The travel guide listed businesses and other establishments that served Black customers and enabled Black travelers to plan their road trips to help them avoid harassment, arrest, or violence.
The Green Book, as it was called, was created and published by an African-American New York City mailman, Victor Hugo Green, and became an indispensable survival tool for African Americans travelling by car.
Originally it covered only the New York area, but it gradually expanded to cover most of North America, the Caribbean and Bermuda. In the U.S, it became invaluable in the South, where Jim Crow segregation laws varied by county and state, and unofficial rules in “Sundown towns” forbade Black Americans from being out after dark.
After President Lyndon B. Johnson signed the Civil Rights Act of 1964, segregation between black and white became illegal, The Green Book was no longer needed, and it slowly faded into history.

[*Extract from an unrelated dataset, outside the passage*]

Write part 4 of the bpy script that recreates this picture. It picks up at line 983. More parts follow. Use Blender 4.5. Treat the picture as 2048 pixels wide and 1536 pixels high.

It is a movie 50 years in the making, now comes a story about an unlikely friendship which the book was a major part of. Mortensen takes on the role of Tony Vallelonga and Ali dons the ironed out character of Dr. Shirley.
Based on stories told by Tony to his oldest son Nick, grew up hearing about his father’s journey with Don Shirley. Tony had grown up in The Bronx and had landed a job at the Copacabana night club, where he worked for 12 years, rubbing elbows with mob honchos and celebrities, including Frank Sinatra, Tony Bennett and Bobby Darin. Although he stopped going to school after the seventh grade, he was garrulous and charismatic, and earned his nickname for his reputation of being able to persuade anybody of just about anything.
Green Book opens today in cinemas from Pioneer Films.